The Good, the Bad & the Ugly: Socceroos v UAE

by Ben Somerford on Jan 26, 2019

0 comments | | print

Australia’s 2019 Asian Cup campaign is over and again we’re all filled with disappointment, with goal scoring rearing its head again as the perennial issue.

The Socceroos dominated Saturday morning’s quarter-final with hosts UAE, with 64 per cent possession and 22 shots compared to seven, but couldn’t make that count.

The conclusion drawn from Australia’s 2018 World Cup campaign before Graham Arnold took over as coach was goal scoring was our downfall and so it proved in UAE.

In Australia’s two knockout stage matches we went 210 minutes without a goal against Uzbekistan and UAE, hardly world powers.

In fact, during Australia’s five matches at the Asian Cup, we failed to score in three of them and finished overall across 90 minutes with two wins, one draw and two defeats. That’s not good enough.

But there were clearly other issues at play, injuries to Daniel Arzani, Aaron Mooy and Mathew Leckie didn’t help, nor did Tom Rogic’s suspension for the Emirati clash. Milos Degenek’s backpass was a moment to regret too.

Reflecting on the quarter-final defeat and campaign overall, GGArmy’s Ben Somerford looks at the positives and the negatives.

The Good
Crashing out at the quarters is a failure, but emerging from the rubble were a few shining lights, namely A-League pair Chris Ikonomidis and Rhyan Grant who’ve become two of the first selected players now.

Having stepped up following an injury to Josh Risdon in the first game, Grant has arguably been the best right-back at the Asian Cup, with his tireless work-rate, intelligent decision-making, long-distance throw-ins and, of course, ill-advised mullet.

Glory winger Ikonomidis didn’t always get it right in attack but worried defences throughout the tournament, with his fancy foot-work, pace and will to create. He appears a genuine threat when on the ball.

The Bad
It’s no secret and I hate to say it but Degenek’s backpass was a horror moment of miscommunication and naivety. Degenek has had a good tournament and been a strong contributor, but he telegraphed his intended ball to goalkeeper Mat Ryan amid pressure from Mohamed Abdulrahman, which wasn’t enough to constitute a foul.
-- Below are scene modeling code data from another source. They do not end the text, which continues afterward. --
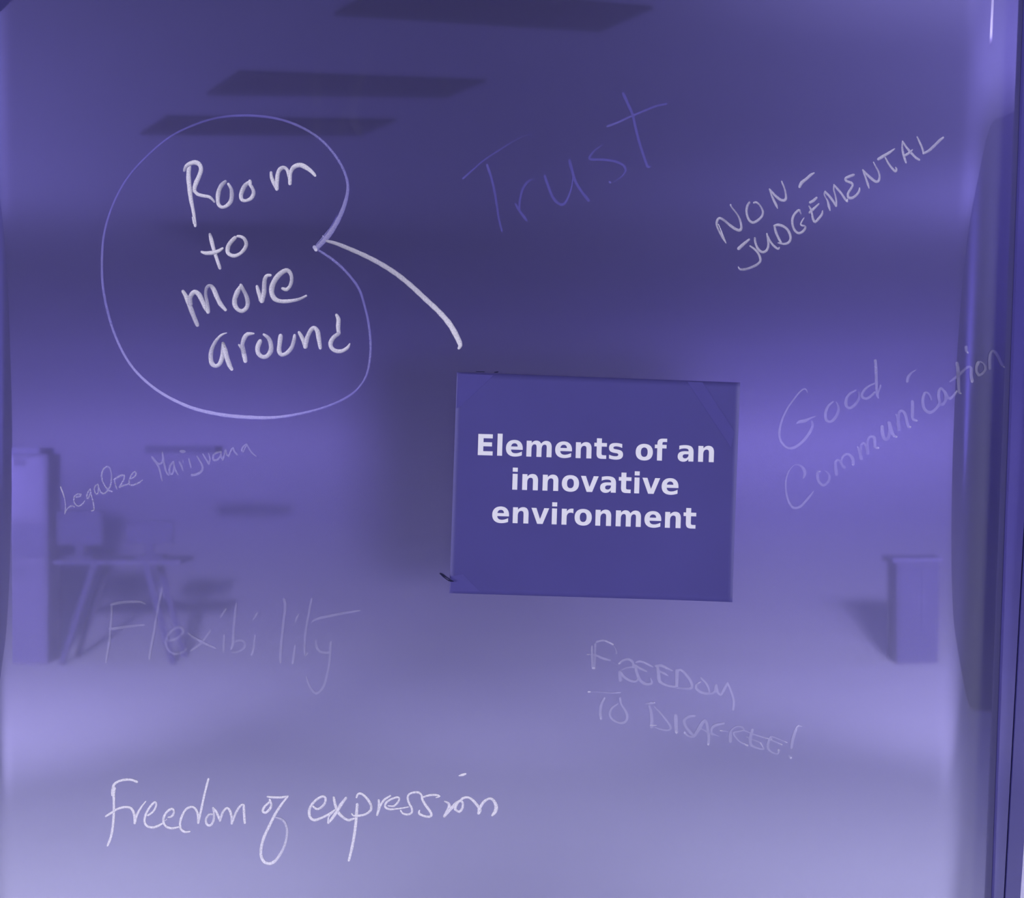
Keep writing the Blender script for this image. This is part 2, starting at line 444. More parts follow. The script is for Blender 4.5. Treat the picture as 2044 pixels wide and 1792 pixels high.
word(A, '''
505,1070,35,.5 520,1130,55 545,1230,52 575,1330,45 605,1420,48 632,1500,42,.6
400,1295,30 450,1310,50 540,1305,55 610,1285,50 665,1250,30
825,1115,50,.6 780,1160,60,.6 740,1220,60,.6 730,1290,55 760,1330,50 820,1345,48 890,1315,45 950,1250,50,.6 968,1190,55,.55 945,1130,45,.6 900,1100,40 860,1095,35
''', 50, .8, 'word to in thick white marker, second line inside the bubble')
word(B, '''
130,315,35 165,375,50 205,480,52,.6 240,570,50,.55 275,655,42,.55
205,440,50,.5 205,370,48,.5 245,320,50 290,345,52 330,420,50 360,480,50 385,520,42 | 385,520,45 378,440,40,.5 362,350,35,.35 370,280,38,.3 405,255,35,.4 440,290,50,.7 475,370,50 510,440,48 560,500,35
715,260,30 685,320,55,.6 658,390,55,.6 658,450,50 685,495,45 730,515,42 775,485,45 790,430,48,.5 775,360,45,.5 745,300,40,.4 720,250,32
885,265,32 900,320,42 925,400,48 | 935,410,50 955,330,50,.6 958,250,48,.55 965,190,45,.5 985,155,40 1020,150,28
1145,285,30 1185,295,40 1220,260,38,.6 1238,200,38,.5 1230,140,42,.6 1195,100,45,.6 1140,120,55,.6 1080,180,58,.6 1040,260,58,.6 1035,330,55 1065,390,50 1130,415,42 1220,412,40 1310,395,32,.5 1385,360,24,.6
''', 50, .72, 'word more in thick white marker, third line inside the bubble')
word(B, '''
575,738,8 520,760,26 465,820,35,.5 425,900,45,.5 412,980,50,.6 425,1050,50 465,1075,42 505,1050,45 530,980,50 538,900,45,.5 538,845,35,.5 | 538,845,35 555,910,55 580,1000,52 605,1070,50 625,1105,38
700,860,20 735,900,45,.5 755,970,50 765,1020,48
750,930,45,.5 735,860,45,.5 755,790,48,.6 790,750,45 850,745,18
915,825,48 892,880,52 895,940,50 935,980,42 985,975,48 1025,920,52,.6 1025,850,50,.6 1000,790,42,.5 955,755,28
1125,770,48 1115,850,50 1110,920,48 1135,960,42 1185,945,42 1235,890,45,.6 1260,820,42,.5 1268,765,33
1315,735,34 1345,790,42 1378,870,50 | 1378,875,50 1395,790,48,.6 1430,715,45,.6 1465,685,42 1500,720,50 1515,800,50 1530,890,34
1695,555,30 1715,600,48 1712,680,45 1718,740,42 | 1718,745,40,.5 1665,785,48,.6 1635,840,48 1645,890,45 1690,922,42 1750,922,42 1805,890,35 1830,850,16
''', 50, .72, 'word around in thick white marker, bottom line inside the bubble')
word(C, '''
1160,750,26,.35 1215,690,30,.38 1265,610,26,.35 1298,530,22,.32 1314,450,16,.28 1302,380,15,.25 1262,300,14,.25 1192,215,13,.25 1110,155,13,.22 1010,110,13,.17 900,85,13,.14 770,78,13,.12 640,92,11,.11 520,130,11,.11 410,185,10,.11 310,265,9,.11 210,370,9,.11 140,480,10,.12 95,590,11,.14 68,700,12,.18 60,820,13,.22 64,940,14,.22 85,1060,14,.22 120,1180,14,.26 175,1300,14,.32 240,1390,15,.38 330,1470,16,.42 430,1530,17,.45 540,1575,19,.45 680,1605,20,.45 820,1617,20,.45 940,1617,16,.42 1060,1600,14,.32 1180,1570,12,.26 1290,1525,12,.2 1360,1475,11,.2 1405,1410,11,.22 1425,1330,12,.25 1430,1240,13,.25 1420,1140,13,.22 1400,1050,13,.2 1370,960,14,.2 1310,880,14,.22 1240,815,15,.25 1165,765,13,.25
''', 14, .3, 'large kidney shaped bubble outline round the words at the upper left', side=0.5, name='bubble_outline',
     extra=[(DD, '''
225,325,10,.3 310,225,12,.3 400,110,14,.16 455,0,14,.1
208,350,45,.6 225,378,40,.9
300,225,14,.5 312,240,10,.5''', 14, .3)], wmul=0.95, mat=M_ink_thin)
word(DD, '''
345,282,32,.45 450,310,45,.5 600,370,52,.52 780,450,55,.55 950,540,58,.55 1120,650,60,.58 1280,780,60,.62 1430,920,62,.68 1580,1060,62,.75 1700,1200,68,.88 1780,1340,68,.95 1815,1425,55,.95 1802,1462,35,.85
''', 50, .6, 'thick white line curving from the bubble tip down towards the paper', side=0.8, name='pointer_line', wmul=0.95)
word(E, '''
110,870,20,.1 200,790,16,.07 300,705,16,.06 420,625,16,.05 540,550,15,.03 630,500,15,.02 705,482,12,.03
322,755,22,.12 360,870,22 390,1000,22 410,1130,20 430,1250,20 452,1335,18
572,1095,16 610,1160,25 670,1240,25
605,1150,18 615,1050,20 640,960,22 690,895,22,.05 745,880,12,.03
832,850,22 860,930,25 900,1030,25 950,1090,25 1000,1100,25 1040,1040,18 1070,950,15 1085,850,12
1052,715,30,.06 1080,820,25 1110,910,24 1170,1000,24 1220,1065,28
1345,572,12,.03 1280,620,18,.05 1228,685,22 1250,705,22 | 1250,705,22 1350,705,22 1460,722,22 1530,755,22 1550,800,20 1520,850,18,.05 1450,900,12,.03
1408,903,18,.14 1413,906,18,.14
1530,120,28 1570,210,26 1610,300,24 1640,430,24 1680,580,24 1720,700,24 1745,765,26 1770,765,14
1390,408,18,.12 1480,375,18,.12 1600,320,18,.1 1720,270,18 1820,230,18 1912,210,18
''', 20, .075, 'word Trust in faint thin violet strokes, upper middle', side=0.2, mat=M_ink_thin)
word(FF, '''
385,1212,12 335,1120,50 270,1010,30,.4 238,920,35 250,850,42 290,820,42 360,860,40,.3 450,935,45 530,990,48 590,1010,50 618,985,45 618,920,38 590,820,32,.35 535,730,28,.3 470,650,26,.3 455,615,30
265,915,12,.8 310,1020,16,.7 350,1130,20
745,580,40,.35 715,630,42,.4 702,710,38 715,790,38 750,860,40 805,890,45 870,860,42 935,800,40 958,735,36,.4 940,670,32,.35 900,610,28,.35 855,575,32 820,580,35
1185,672,12 1165,620,45 1125,540,38 1090,460,30 1060,370,22 | 1060,370,25 1110,430,40 1170,490,42 1230,535,45 1290,545,48 1315,510,42 1310,430,32,.4 1290,350,28,.35 1265,290,28 1250,250,26
1530,330,48 1560,270,55 1640,205,50 1700,150,45 1750,120,26
''', 40, .48, 'word NON with a dash in white capitals, rising to the right', side=0.5)
word(FF, '''
585,1290,60 650,1230,52 740,1155,36
760,1255,28 830,1305,34 885,1370,38 915,1440,40 915,1490,42,.4 870,1540,45,.35 780,1585,42,.35 690,1615,42,.3 620,1620,40,.3 590,1605,28 575,1580,20
832,1130,32,.35 838,1190,38 865,1270,40 910,1330,42 965,1350,42 1015,1320,42 1040,1260,42 1040,1180,36 1020,1065,30
1030,1100,30 1070,1180,36 1130,1255,38 1195,1300,34 1210,1280,26
1240,1205,36 1195,1120,42 1160,1040,42 1138,950,32 | 1138,940,40 1190,925,45 1270,945,45 1340,1000,42 1380,1080,42 1385,1150,40 1350,1205,42 1280,1222,36 1195,1205,20
1555,775,12,.2 1535,720,30,.3 1515,695,38 1455,750,42 1420,820,42 1415,900,40 1435,980,38 1475,1035,40 1520,1055,42 1575,1030,42 1620,970,42,.35 1600,940,30,.3 | 1600,940,30,.35 1565,935,32 1545,910,28 1575,850,24 1598,815,12
1695,575,45 1740,550,50 1790,505,36
1690,730,48,.4 1740,680,45 1825,600,24
1675,635,24,.35 1705,690,34 1722,760,34 1735,830,38 1770,880,45 1830,820,42 1875,760,40 1885,710,22
''', 40, .48, 'word JUDGEMENTAL in white capitals, second line rising to the right', side=0.5, extra=[(G, '''
132,1335,22 115,1270,45 95,1190,30 60,1130,22,.3 42,1080,25,.35 55,1045,38 | 60,1050,38 120,1110,40 180,1190,42 225,1265,34 | 230,1265,35 230,1180,30 210,1080,30,.35 190,1010,28,.35 195,935,25 | 195,935,28 250,1000,38 310,1070,38 370,1160,38 400,1195,32
400,1185,34,.6 405,1165,26,.6
500,780,45,.35 440,800,48 380,830,44 385,870,42 430,890,45 475,910,42 485,950,38 450,1010,40 415,1070,42 420,1130,45 480,1140,48 550,1090,42 590,1030,38 595,985,22,.6
745,988,16 725,920,40 690,820,32 660,740,26 645,700,24 | 650,705,30 700,760,40 780,835,45 850,885,48 895,870,42 910,800,36,.4 890,720,32,.35 850,650,28,.3 815,580,20,.5
895,530,50 960,490,52 1060,430,48 1145,370,18
1000,510,26 1050,600,34 1110,680,38 1160,725,42 1175,690,34 1160,660,20
1325,588,26 1305,530,42 1280,440,40 1265,350,34,.35 1270,250,22 | 1270,250,24 1320,330,36 1375,400,42 1430,460,42 1480,510,40 1530,540,36
1315,470,42 1370,435,42 1425,385,20
1500,185,24 1540,270,34 1575,350,34 1600,435,36 | 1600,440,38 1680,400,46,.38 1770,320,50,.38 1850,240,45,.38 1905,195,36''', 40, .46)])
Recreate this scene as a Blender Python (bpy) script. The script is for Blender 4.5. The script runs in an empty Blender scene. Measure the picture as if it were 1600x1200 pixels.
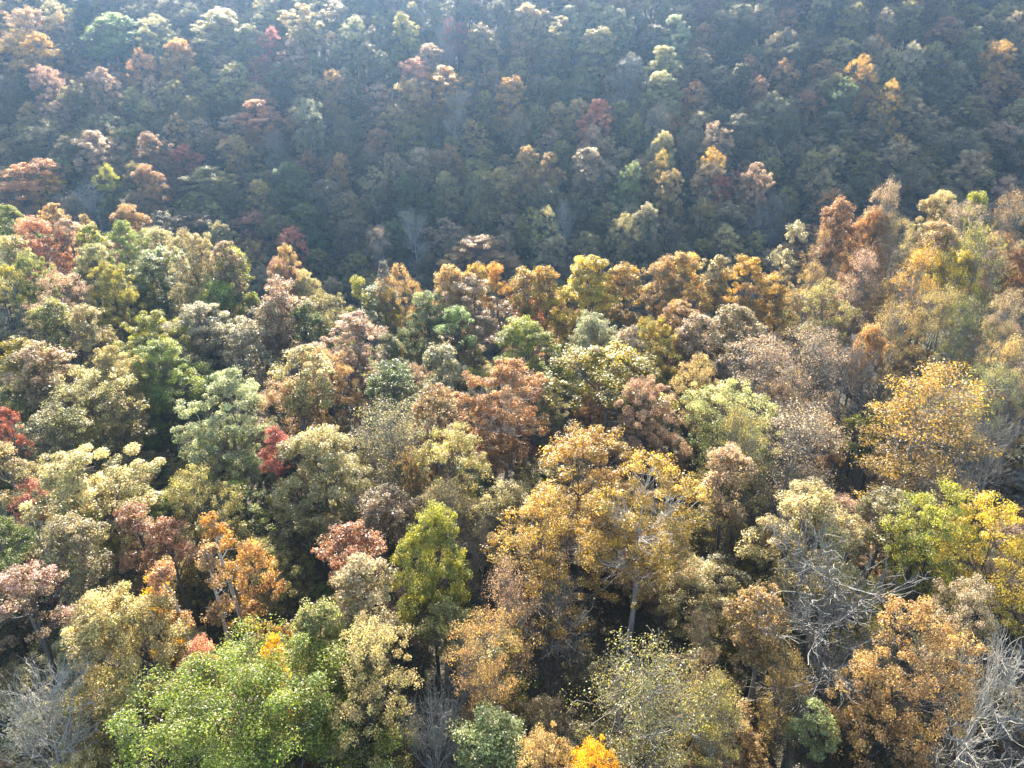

Team-mates around Degenek appeared to have their hearts in their mouths as his body shaped towards making a backpass when he had a multitude of other options. Ali Ahmed Mabkhout ghosted in and did the rest. It was a slow motion train wreck.

With Australia desperate to reply, Andrew Nabbout’s impact off the bench replacing Apostolos Giannou, who had been excellent, was a disaster with the ex-Newcastle Jets man well off the pace.

The Ugly
To borrow a social media craze with a twist, Arnold’s 12-year challenge has borne the same fruits, with Australia crashing out of the Asian Cup at the quarter-finals stage in 2019, like they did under his leadership in 2007.

Prior to the tournament, anything less than a semi-finals appearance was a failure. Arnold may have only been in charge for six months but losing to the likes of Jordan and UAE is underwhelming. No one can point to bad luck when you fail to score in three matches. That’s a clear under-riding issue.

How does Arnold or the FFA solve it? There’s no quick fix. The talent arguably isn’t there and tinkering with the formation or system hasn’t affected much. We created a lot but were profligate in front of goal.

Where’s the next Mark Viduka, Harry Kewell or Tim Cahill coming from? Or are we pinning our hopes on an individual and missing the need for a greater systematic overhaul?

Personally, I prefer not to get too reactionary during the wake but there is a body of information over the past two tournaments which shows outside Australia we cannot score against reasonable opposition. Something needs to be done.